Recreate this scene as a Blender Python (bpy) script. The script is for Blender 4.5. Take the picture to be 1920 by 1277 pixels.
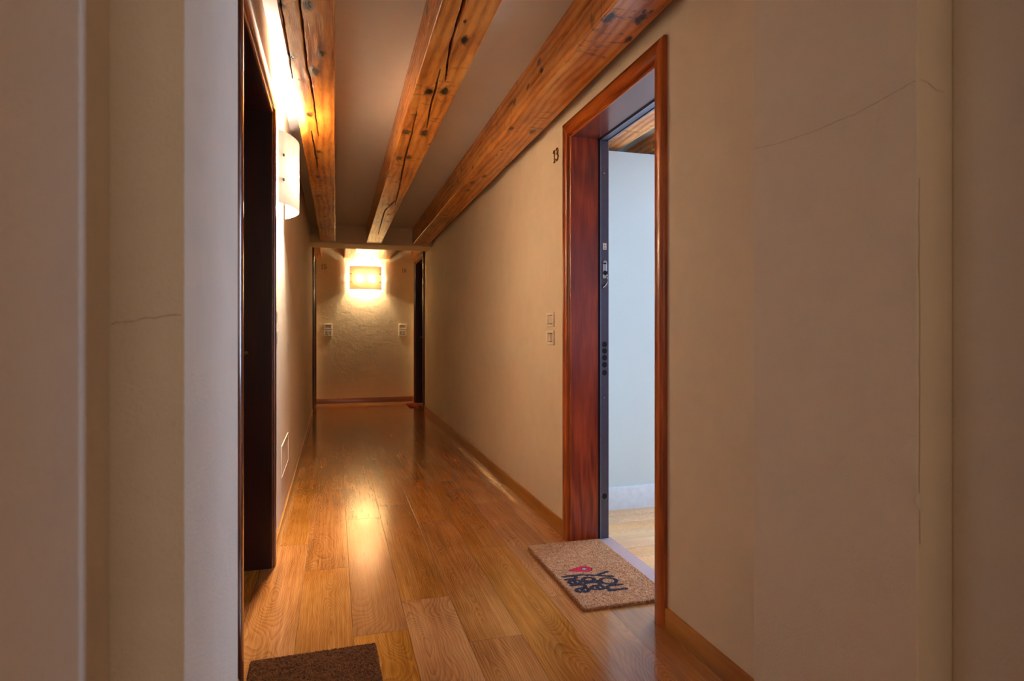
import bpy, bmesh, math, random
from mathutils import Vector, Matrix, noise

random.seed(7)
for o in list(bpy.data.objects):
    bpy.data.objects.remove(o)
SC = bpy.context.scene
COL = SC.collection

# ------------------------------------------------------------------ camera
EYE = 1.12
cam_d = bpy.data.cameras.new('camera')
cam = bpy.data.objects.new('camera', cam_d)
COL.objects.link(cam)
cam.location = (0, 0, EYE)
cam.rotation_euler = (math.radians(90), 0, -math.atan(332.5 / 1160))
cam_d.sensor_width = 36
cam_d.lens = 36 * 1160 / 1920
cam_d.shift_y = -18.5 / 1920
cam_d.clip_start = 0.02
cam_d.dof.use_dof = True
cam_d.dof.focus_distance = 4.2
cam_d.dof.aperture_fstop = 5.4
SC.camera = cam

# ------------------------------------------------------------------ world, daylight, exposure
world = bpy.data.worlds.new('world')
SC.world = world
world.use_nodes = True
wn = world.node_tree
wn.nodes.clear()
w_out = wn.nodes.new('ShaderNodeOutputWorld')
w_bg = wn.nodes.new('ShaderNodeBackground')
w_bg.inputs[0].default_value = (0.45, 0.65, 1.0, 1)
w_bg.inputs[1].default_value = 1.5
wn.links.new(w_bg.outputs[0], w_out.inputs[0])

SC.view_settings.view_transform = 'Standard'
SC.view_settings.look = 'None'
SC.view_settings.gamma = 1.0
SC.view_settings.use_curve_mapping = False
SC.view_settings.exposure = 1.35


def area_light(name, loc, rot, sx, sy, power, color):
    d = bpy.data.lights.new(name, 'AREA')
    d.shape = 'RECTANGLE'
    d.size = sx
    d.size_y = sy
    d.energy = power
    d.color = color
    o = bpy.data.objects.new(name, d)
    COL.objects.link(o)
    o.location = loc
    o.rotation_euler = rot
    return o


# daylight entering the apartment through its window (wall at x = 4.5)
area_light('room_light', (4.62, 1.55, 1.35), (0, math.radians(90), 0), 1.9, 1.7, 23, (0.50, 0.70, 1.0))
# added light behind a made-up window, throws blue onto the near left piers
area_light('room_light', (2.9, 3.64, 1.45), (math.radians(-90), 0, 0), 1.3, 1.4, 60, (0.50, 0.68, 1.0))
# added warm fill behind the camera, in front of a solid wall
area_light('rear_fill', (0.45, -1.9, 1.6), (math.radians(90), 0, math.radians(0)), 0.9, 1.2, 3.4, (1.0, 0.80, 0.58))

WARM = (1.0, 0.78, 0.50)
LAMP_NEAR = (1.0, 0.87, 0.71)
P_NEAR = 96.0
P_FAR = 31.0

# ------------------------------------------------------------------ node helpers


class NT:
    def __init__(self, name):
        self.m = bpy.data.materials.new(name)
        self.m.use_nodes = True
        self.t = self.m.node_tree
        self.t.nodes.clear()
        self.out = self.t.nodes.new('ShaderNodeOutputMaterial')
        self.bsdf = self.t.nodes.new('ShaderNodeBsdfPrincipled')
        self.link(self.bsdf.outputs[0], self.out.inputs[0])

    def link(self, a, b):
        self.t.links.new(a, b)

    def put(self, sock, v):
        if isinstance(v, bpy.types.NodeSocket):
            self.link(v, sock)
        elif v is not None:
            if isinstance(v, (tuple, list)) and len(v) == 3 and sock.type == 'RGBA':
                v = (*v, 1)
            sock.default_value = v

    def n(self, typ, **kw):
        nd = self.t.nodes.new(typ)
        for k, v in kw.items():
            setattr(nd, k, v)
        return nd

    def math(self, op, a, b=None, c=None, clamp=False):
        nd = self.n('ShaderNodeMath', operation=op, use_clamp=clamp)
        self.put(nd.inputs[0], a)
        if b is not None:
            self.put(nd.inputs[1], b)
        if c is not None:
            self.put(nd.inputs[2], c)
        return nd.outputs[0]

    def sep(self, v):
        nd = self.n('ShaderNodeSeparateXYZ')
        self.put(nd.inputs[0], v)
        return nd.outputs[0], nd.outputs[1], nd.outputs[2]

    def comb(self, x, y, z=0.0):
        nd = self.n('ShaderNodeCombineXYZ')
        self.put(nd.inputs[0], x)
        self.put(nd.inputs[1], y)
        self.put(nd.inputs[2], z)
        return nd.outputs[0]

    def noise(self, vec, scale=5.0, detail=2.0, rough=0.5, dist=0.0, color=False):
        nd = self.n('ShaderNodeTexNoise')
        self.put(nd.inputs['Vector'], vec)
        self.put(nd.inputs['Scale'], scale)
        self.put(nd.inputs['Detail'], detail)
        self.put(nd.inputs['Roughness'], rough)
        self.put(nd.inputs['Distortion'], dist)
        return nd.outputs[1] if color else nd.outputs[0]

    def white(self, vec):
        nd = self.n('ShaderNodeTexWhiteNoise', noise_dimensions='3D')
        self.put(nd.inputs['Vector'], vec)
        return nd.outputs[0]

    def ramp(self, fac, stops):
        nd = self.n('ShaderNodeValToRGB')
        el = nd.color_ramp.elements
        while len(el) < len(stops):
            el.new(0.5)
        for e, (p, c) in zip(el, stops):
            e.position = p
            e.color = (*c, 1) if len(c) == 3 else c
        self.put(nd.inputs[0], fac)
        return nd.outputs[0]

    def maprange(self, v, a, b, c, d):
        nd = self.n('ShaderNodeMapRange')
        self.put(nd.inputs[0], v)
        for i, x in enumerate((a, b, c, d)):
            self.put(nd.inputs[i + 1], x)
        return nd.outputs[0]

    def mix(self, fac, a, b, mode='MIX'):
        nd = self.n('ShaderNodeMix', data_type='RGBA', blend_type=mode)
        self.put(nd.inputs[0], fac)
        self.put(nd.inputs[6], a)
        self.put(nd.inputs[7], b)
        return nd.outputs[2]

    def bump(self, height, strength=0.5, dist=0.01, normal=None):
        nd = self.n('ShaderNodeBump')
        self.put(nd.inputs['Strength'], strength)
        self.put(nd.inputs['Distance'], dist)
        self.put(nd.inputs['Height'], height)
        if normal is not None:
            self.put(nd.inputs['Normal'], normal)
        return nd.outputs[0]

    def obj(self):
        return self.n('ShaderNodeTexCoord').outputs['Object']

    def attr(self, name):
        nd = self.n('ShaderNodeAttribute', attribute_name=name)
        return nd.outputs['Fac']

    def fin(self, color, rough, bump=None, spec=0.5, metal=0.0, coat=0.0, coat_rough=0.1):
        b = self.bsdf
        self.put(b.inputs['Base Color'], color)
        self.put(b.inputs['Roughness'], rough)
        self.put(b.inputs['Specular IOR Level'], spec)
        self.put(b.inputs['Metallic'], metal)
        self.put(b.inputs['Coat Weight'], coat)
        self.put(b.inputs['Coat Roughness'], coat_rough)
        if bump is not None:
            self.link(bump, b.inputs['Normal'])
        return self.m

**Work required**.
Only the lines from the start of the material through the line containing "COL = SC.collection" should be transcribed. Pictures stay out.

**Completed exercise**.
Recreate this scene as a Blender Python (bpy) script. The script is for Blender 4.5. Take the picture to be 1920 by 1277 pixels.
import bpy, bmesh, math, random
from mathutils import Vector, Matrix, noise

random.seed(7)
for o in list(bpy.data.objects):
    bpy.data.objects.remove(o)
SC = bpy.context.scene
COL = SC.collection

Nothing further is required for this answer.